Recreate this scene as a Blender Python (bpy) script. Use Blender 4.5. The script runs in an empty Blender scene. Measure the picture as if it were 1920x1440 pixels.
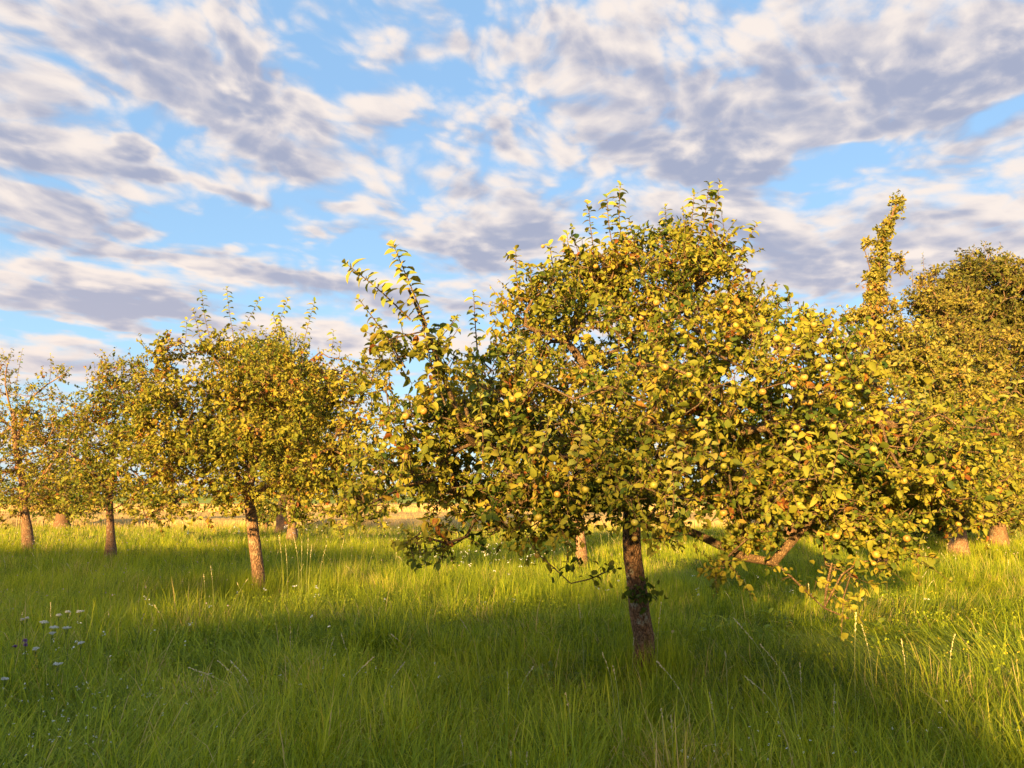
import bpy, math, numpy as np
from mathutils import Vector
R = np.random.RandomState
rad = math.radians
scene = bpy.context.scene
COL = scene.collection
# ------------------------------------------------------------------ camera
F = 1387.0; HOR = 942.0; CAMZ = 1.65
PITCH = math.atan((HOR - 720) / F)
cam = bpy.data.cameras.new("camera"); cam.sensor_width = 36; cam.lens = F / 1920 * 36
cam.clip_start = .05; cam.clip_end = 6000
camo = bpy.data.objects.new("camera", cam); COL.objects.link(camo)
camo.location = (0, 0, CAMZ); camo.rotation_euler = (math.pi / 2 + PITCH, 0, 0)
scene.camera = camo
def ray(px, py):
    u = (px - 960) / F; v = -(py - 720) / F
    return np.array([u, math.cos(PITCH) - v * math.sin(PITCH), math.sin(PITCH) + v * math.cos(PITCH)])
def P(px, py, d):                     # a point of the place seen in direction (px,py) at distance d along y
    r = ray(px, py); r = r / r[1] * d
    return np.array([r[0], r[1], r[2] + CAMZ])
# ------------------------------------------------------------------ light
SUN_AZ, SUN_EL = 202.0, 9.5           # azimuth clockwise from +Y: behind the camera, to the left
SKY = 0.12; SKYGAIN = .50
scene.view_settings.view_transform = 'Standard'; scene.view_settings.look = 'None'
scene.view_settings.exposure = 1.9; scene.view_settings.gamma = 1
sd = np.array([math.sin(rad(SUN_AZ)) * math.cos(rad(SUN_EL)), math.cos(rad(SUN_AZ)) * math.cos(rad(SUN_EL)), math.sin(rad(SUN_EL))])
sl = bpy.data.lights.new("sun", 'SUN'); sl.energy = 5.0; sl.angle = rad(1.2); sl.color = (1, .64, .21)
so = bpy.data.objects.new("sun", sl); COL.objects.link(so)
so.rotation_euler = Vector(sd).to_track_quat('Z', 'Y').to_euler()

scene.cycles.max_bounces = 5; scene.cycles.diffuse_bounces = 3; scene.cycles.transmission_bounces = 3; scene.cycles.glossy_bounces = 2
class NT:
    def __init__(s, t): s.t = t
    def n(s, typ, ins=None, **kw):
        n = s.t.nodes.new(typ)
        for k, v in kw.items(): setattr(n, k, v)
        for k, v in (ins or {}).items():
            if isinstance(v, bpy.types.NodeSocket): s.t.links.new(v, n.inputs[k])
            else: n.inputs[k].default_value = v
        return n
    def m(s, op, a, b=None, c=None, clamp=False):
        d = {0: a}
        if b is not None: d[1] = b
        if c is not None: d[2] = c
        return s.n('ShaderNodeMath', d, operation=op, use_clamp=clamp).outputs[0]
    def vm(s, op, a, b=None, out=0):
        d = {0: a}
        if b is not None: d[1] = b
        return s.n('ShaderNodeVectorMath', d, operation=op).outputs[out]
    def mix(s, f, a, b):
        n = s.n('ShaderNodeMix', data_type='RGBA')
        for k, v in ((0, f), (6, a), (7, b)):
            if isinstance(v, bpy.types.NodeSocket): s.t.links.new(v, n.inputs[k])
            else: n.inputs[k].default_value = v
        return n.outputs[2]
    def sm(s, v, a, b, c=0., d=1.):
        return s.n('ShaderNodeMapRange', {0: v, 1: a, 2: b, 3: c, 4: d}, interpolation_type='SMOOTHSTEP').outputs[0]
    def noise(s, vec, scale, det=4, rough=.55, dist=0.):
        return s.n('ShaderNodeTexNoise', {'Vector': vec, 'Scale': scale, 'Detail': det, 'Roughness': rough, 'Distortion': dist}).outputs[0]
    def ramp(s, f, stops):
        n = s.n('ShaderNodeValToRGB', {0: f}); cr = n.color_ramp
        while len(cr.elements) < len(stops): cr.elements.new(.5)
        for e, (p, c) in zip(cr.elements, stops): e.position = p; e.color = tuple(c) + (1,)
        return n.outputs[0]

# clouds: a field of broken cloud in the sky, given by compass direction and height above the horizon
CLOUDS = [ # px, py, rx, ry, tilt, amount
 (30,265,190,95,-8,.34),(230,50,330,90,0,.24),(300,120,230,70,-12,.22),(60,150,190,50,0,.12),(540,190,170,45,-24,.26),(540,292,120,36,-5,.30),(400,225,110,40,-10,.18),
 (700,200,75,45,0,.24),(850,90,190,34,6,.2),(1040,110,150,36,0,.18),(1180,225,250,75,-18,.34),(1330,300,180,60,-8,.32),
 (950,270,110,26,-32,.28),(1700,80,360,90,-6,.30),(1850,110,240,110,0,.18),(1430,200,200,60,-20,.24),(1620,220,200,40,-10,.18),
 (930,450,140,75,0,.32),(1060,420,120,60,0,.22),(1550,440,330,70,-4,.26),(1350,390,150,50,0,.26),(1800,480,300,90,0,.24),(1800,290,220,40,10,.2),
 (240,272,50,18,0,.3),(270,325,80,18,-8,.3),(170,412,150,24,-3,.32),(260,480,320,26,-5,.32),(60,560,260,30,-4,.26),(300,575,330,30,-6,.3),
 (420,365,90,20,-8,.28),(640,435,115,18,0,.28),(640,380,90,16,-6,.22),(560,520,200,24,-8,.2),(880,350,120,24,-4,.2),
 (130,680,260,40,0,.24),(560,630,330,32,0,.22),(760,560,260,36,0,.18),(700,300,80,40,-10,.16),(1890,290,120,60,10,.12),
 (1180,40,260,36,0,.12),(1450,520,260,40,0,.2),
 (600,90,130,50,-20,-.16),(760,140,150,34,-20,-.08),(440,430,160,26,0,-.2),(560,470,200,26,0,-.2),(340,375,120,40,0,-.12),(830,520,170,40,0,-.18),
 (1270,100,90,30,0,-.12),(900,200,120,40,-20,-.08),(1540,305,160,30,5,-.22),(220,215,70,36,0,-.16),(110,365,130,26,-10,-.2),(1080,335,140,22,-10,-.14),(380,530,200,14,-5,-.16),
 (200,625,240,20,0,-.2),(1890,200,90,34,20,-.2),(700,450,60,50,0,-.1),(130,120,90,18,0,-.14),(1640,350,130,22,0,-.14),(1500,50,140,30,0,-.06)]
def build_world():
    w = bpy.data.worlds.new("World"); scene.world = w; w.use_nodes = True
    g = bpy.data.node_groups.new("cloud_density", 'ShaderNodeTree')
    g.interface.new_socket("Vector", in_out='INPUT', socket_type='NodeSocketVector')
    g.interface.new_socket("Density", in_out='OUTPUT', socket_type='NodeSocketFloat')
    g2 = bpy.data.node_groups.new("cloud_places", 'ShaderNodeTree')
    g2.interface.new_socket("Vector", in_out='INPUT', socket_type='NodeSocketVector')
    g2.interface.new_socket("Amount", in_out='OUTPUT', socket_type='NodeSocketFloat')
    g2.interface.new_socket("Top", in_out='OUTPUT', socket_type='NodeSocketFloat')
    N = NT(g); gi = g.nodes.new('NodeGroupInput'); go = g.nodes.new('NodeGroupOutput')
    d = N.vm('NORMALIZE', gi.outputs[0])
    s = N.n('ShaderNodeSeparateXYZ', {0: d}); x, y, z = s.outputs
    # flat cloud layer seen in perspective
    k = N.m('ADD', N.m('ABSOLUTE', z), .30)
    az = N.m('ARCTAN2', x, N.m('ABSOLUTE', y))
    pl = N.n('ShaderNodeCombineXYZ', {0: N.m('MULTIPLY', az, 1.75), 1: N.m('MULTIPLY_ADD', az, .22, N.m('MULTIPLY', N.m('LOGARITHM', N.m('ADD', N.m('ABSOLUTE', z), .2), math.e), 2.5)), 2: 0.0}).outputs[0]
    warp = N.n('ShaderNodeTexNoise', {'Vector': pl, 'Scale': 2.2, 'Detail': 2.0}).outputs[1]
    plw = N.vm('ADD', pl, N.vm('SCALE', N.vm('SUBTRACT', warp, (.5, .5, .5))))
    sc_node = [n for n in g.nodes if n.type == 'VECT_MATH' and n.operation == 'SCALE'][-1]; sc_node.inputs[3].default_value = .3
    n1 = N.noise(plw, 3.7, 8, .58)
    vo = N.n('ShaderNodeTexVoronoi', {'Vector': plw, 'Scale': 11., 'Detail': 1.0, 'Roughness': .55}, feature='F1', voronoi_dimensions='2D').outputs[0]
    base = N.m('ADD', N.m('MULTIPLY', N.m('SUBTRACT', n1, .5), 1.75), N.m('MULTIPLY', N.m('SUBTRACT', .46, vo), .36))
    g.links.new(base, go.inputs[0])
    N = NT(g2); gi = g2.nodes.new('NodeGroupInput'); go = g2.nodes.new('NodeGroupOutput')
    d = N.vm('NORMALIZE', gi.outputs[0]); s = N.n('ShaderNodeSeparateXYZ', {0: d}); x, y, z = s.outputs
    az = N.m('ARCTAN2', x, N.m('ABSOLUTE', y)); el = N.m('ARCSINE', z)
    k = N.m('ADD', N.m('ABSOLUTE', z), .16)
    pl = N.n('ShaderNodeCombineXYZ', {0: N.m('DIVIDE', x, k), 1: N.m('DIVIDE', y, k), 2: 0.0}).outputs[0]
    edge = N.n('ShaderNodeTexNoise', {'Vector': pl, 'Scale': 3.2, 'Detail': 4.0, 'Roughness': .6}).outputs[1]
    ev = N.n('ShaderNodeCombineXYZ', {0: az, 1: el, 2: 0.}).outputs[0]
    e2 = N.vm('SUBTRACT', edge, (.5, .5, .5)); e3 = N.vm('MULTIPLY', e2, (.16, .085, 0))
    ev = N.vm('ADD', ev, e3)
    tot = N.m('MULTIPLY', az, 1e-6); top = N.m('MULTIPLY', el, 1e-6)
    for (px, py, rx, ry, tilt, a) in CLOUDS:
        r = ray(px, py); r /= np.linalg.norm(r)
        caz, cel = math.atan2(r[0], r[1]), math.asin(r[2]); kk = 1 / F
        sc = 1 / (1 + ((px - 960) / F) ** 2)
        # (the tiny term only fixes the order in which the clouds are added)
        evi = N.n('ShaderNodeVectorMath', {0: tot, 1: (1e-7, 1e-7, 1e-7), 2: ev}, operation='MULTIPLY_ADD').outputs[0]
        mp = N.n('ShaderNodeMapping', {'Vector': evi, 'Location': (caz, cel, 0), 'Rotation': (0, 0, rad(tilt)), 'Scale': (rx * 1.25 * kk * sc, ry * 1.25 * kk * math.sqrt(sc), 1)}, vector_type='TEXTURE')
        q = N.vm('LENGTH', mp.outputs[0], out=1)
        amt = N.m('MULTIPLY', N.sm(q, 1.2, .05), a * 1.5); tot = N.m('ADD', tot, amt)
        if a > 0: top = N.m('MULTIPLY_ADD', N.n('ShaderNodeSeparateXYZ', {0: mp.outputs[0]}).outputs[1], amt, top)
    g2.links.new(tot, go.inputs[0]); g2.links.new(top, go.inputs[1])
    W = NT(w.node_tree); bg = w.node_tree.nodes['Background']; bg.inputs[1].default_value = SKY
    sky = W.n('ShaderNodeTexSky', sky_type='NISHITA', sun_disc=False, sun_elevation=rad(SUN_EL), sun_rotation=rad(SUN_AZ), altitude=100, air_density=1.0, dust_density=.6, ozone_density=1.2)
    dirn = W.n('ShaderNodeTexCoord').outputs['Generated']
    def dens(off, prev=None):
        n = W.n('ShaderNodeGroup', node_tree=g); v = W.vm('ADD', dirn, off)
        if prev is not None: v = W.n('ShaderNodeVectorMath', {0: prev, 1: (1e-7, 1e-7, 1e-7), 2: v}, operation='MULTIPLY_ADD').outputs[0]
        w.node_tree.links.new(v, n.inputs[0]); return n.outputs[0]
    pn = W.n('ShaderNodeGroup', node_tree=g2); w.node_tree.links.new(dirn, pn.inputs[0])
    n0 = dens((0, 0, 0), pn.outputs[0]); n1 = dens((-.016, 0, .03), n0)
    d0 = W.m('ADD', W.m('ADD', n0, pn.outputs[0]), .02)
    cov = W.sm(d0, -.26, .28)
    thick = W.sm(d0, .08, .56)
    mott = W.m('SUBTRACT', W.noise(W.vm('MULTIPLY', dirn, (3.5, 3.5, 12.)), 1., 4, .5), .5)
    rim = W.m('MULTIPLY_ADD', W.m('SUBTRACT', n0, n1), 2.3, W.m('MULTIPLY', pn.outputs[1], 1.5))
    lit = W.m('ADD', W.m('MULTIPLY_ADD', thick, -.90, .68), W.m('MULTIPLY_ADD', mott, .7, rim))
    lit = W.sm(lit, -.45, 1.2)
    z = W.n('ShaderNodeSeparateXYZ', {0: W.vm('NORMALIZE', dirn)}).outputs[2]
    low = W.sm(z, .0, .42)          # low cloud is warmer and paler
    k = SKYGAIN / SKY
    cs = lambda c: tuple(v * k for v in c) + (1,)
    grey = W.mix(low, cs((.315, .29, .33)), cs((.215, .23, .305)))
    white = W.mix(low, cs((.56, .46, .40)), cs((.54, .475, .43)))
    cc = W.mix(lit, grey, white)
    blue = W.mix(W.sm(z, .02, .5), (.20 * k, .345 * k, .48 * k, 1), (.155 * k, .28 * k, .455 * k, 1))
    clear = W.mix(.8, sky.outputs[0], blue)
    w.node_tree.links.new(W.mix(W.m('MULTIPLY', cov, .94), clear, cc), bg.inputs[0])
build_world()
scene.world.cycles.sampling_method = 'MANUAL'; scene.world.cycles.sample_map_resolution = 512

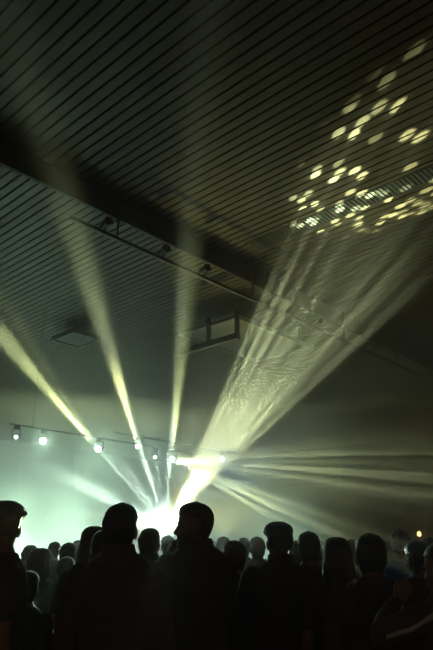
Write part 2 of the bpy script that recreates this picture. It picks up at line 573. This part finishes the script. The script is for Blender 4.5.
# black hanging ladder frame under the large panel
FZ = CEIL - 1.0
pa, pb = on_z(176, 351, FZ), on_z(238, 336, FZ)
uf0, vf = uv(pb); uf1 = uv(pa)[0]
root = empty('hanging_frame', hall((uf0 + uf1) / 2, vf, FZ), 'black ladder frame hanging under the large pale ceiling panel', 'hanging frame')
hu = (uf1 - uf0) / 2
bm = bmesh.new(); box(bm, (0, 0, 0), U * hu, V * 0.05, Vector((0, 0, .05))); link('lower_bar', bm, M_BLACK, root)
bm = bmesh.new(); box(bm, U * (-hu * .5) + Vector((0, 0, .36)), U * hu * .5, V * 0.02, Vector((0, 0, .02))); link('upper_bar', bm, M_BLACK, root)
for k in (-.97, 0):
    bm = bmesh.new(); box(bm, U * (hu * k) + Vector((0, 0, .25)), U * .03, V * .03, Vector((0, 0, .25))); link('post', bm, M_BLACK, root)

def grille(a, b, wpx, label):
    z = CEIL - 0.004
    pa_, pb_ = uv(on_z(*a, z)), uv(on_z(*b, z))
    v0 = (pa_[1] + pb_[1]) / 2
    u0, u1 = pb_[0], pa_[0]
    root = empty('air_grille', hall((u0 + u1) / 2, v0, z), label, 'air grille', 'long air grilles in the ceiling')
    hu, hv = (u1 - u0) / 2, wpx / 2
    bm = bmesh.new()
    for q in (-1, 1):
        box(bm, V * (q * hv), U * hu, V * .012, Vector((0, 0, .003)))
        box(bm, U * (q * hu), U * .012, V * hv, Vector((0, 0, .003)))
    link('frame', bm, M_GRILLE, root)
    bm = bmesh.new(); n = int(2 * hu / 0.06)
    for i in range(n):
        c = U * (-hu + (i + .5) * 2 * hu / n)
        box(bm, c + Vector((0, 0, -.004)), (U * .025 + Vector((0, 0, .004))), V * hv, Vector((0, 0, .004)))
    link('louvre', bm, M_GRILLE, root)
    bm = bmesh.new(); box(bm, Vector((0, 0, .0035)), U * hu, V * hv, Vector((0, 0, .0005))); link('backing', bm, M_GRILLE, root)
grille((258, 250), (450, 158), 0.30, 'long dark ribbed air grille among slats under the light patches')
grille((386, 336), (470, 312), 0.42, 'ribbed air grille far right near the ceiling beam end')

# small warm lamp on the far right wall
r = ray(421, 534)
t = (VMAX - uv(CAM)[1]) / uv(r)[1]
p = CAM + r * t - V * 0.16
root = empty('wall_lamp', p, 'tiny warm lamp glowing above the heads at far right', 'wall lamp')
bm = bmesh.new(); ell(bm, (0, 0, 0), (.085, .085, .10)); link('globe', bm, emit('lamp_warm', (1.0, .62, .25), 9.0), root, True)
bm = bmesh.new(); cyl(bm, V * .05, V * .158, .02); link('bracket', bm, M_BLACK, root)

# ------------------------------------------------------------------ the crowd
def Rz(a): return Matrix.Rotation(a, 4, 'Z')
def Rx(a): return Matrix.Rotation(a, 4, 'X')

HEAD = [(0.000, .020, .078, .030), (0.010, .034, .088, .000), (0.030, .047, .090, -.040), (0.060, .057, .088, -.066),
        (0.090, .064, .087, -.082), (0.120, .070, .088, -.094), (0.150, .075, .090, -.100), (0.180, .074, .085, -.098),
        (0.205, .065, .068, -.084), (0.225, .045, .040, -.056), (0.235, .018, .010, -.022)]
HEAD_Z = 1.478
TORSO = [(.80, .148, .090, -.100), (.90, .166, .108, -.125), (1.00, .155, .105, -.110), (1.10, .145, .105, -.095), (1.20, .155, .115, -.110),
         (1.30, .168, .120, -.125), (1.37, .172, .105, -.125), (1.42, .160, .085, -.112), (1.455, .125, .062, -.095), (1.485, .085, .050, -.080), (1.51, .060, .042, -.068)]

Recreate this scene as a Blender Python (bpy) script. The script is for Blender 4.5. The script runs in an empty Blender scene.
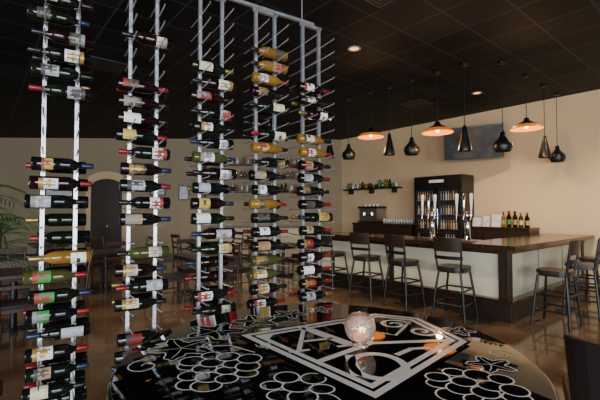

::::

What you should do:
Reproduce each line from the records that contains the word "Blender".

Result of the exercise:
Recreate this scene as a Blender Python (bpy) script. Use Blender 4.5. The script runs in an empty Blender scene. Measure the picture as if it were 1920x1440 pixels.
Write part 2 of the bpy script that recreates this picture. It picks up at line 573. This part finishes the script. The script is for Blender 4.5.
Recreate this scene as a Blender Python (bpy) script. The script is for Blender 4.5. The script runs in an empty Blender scene.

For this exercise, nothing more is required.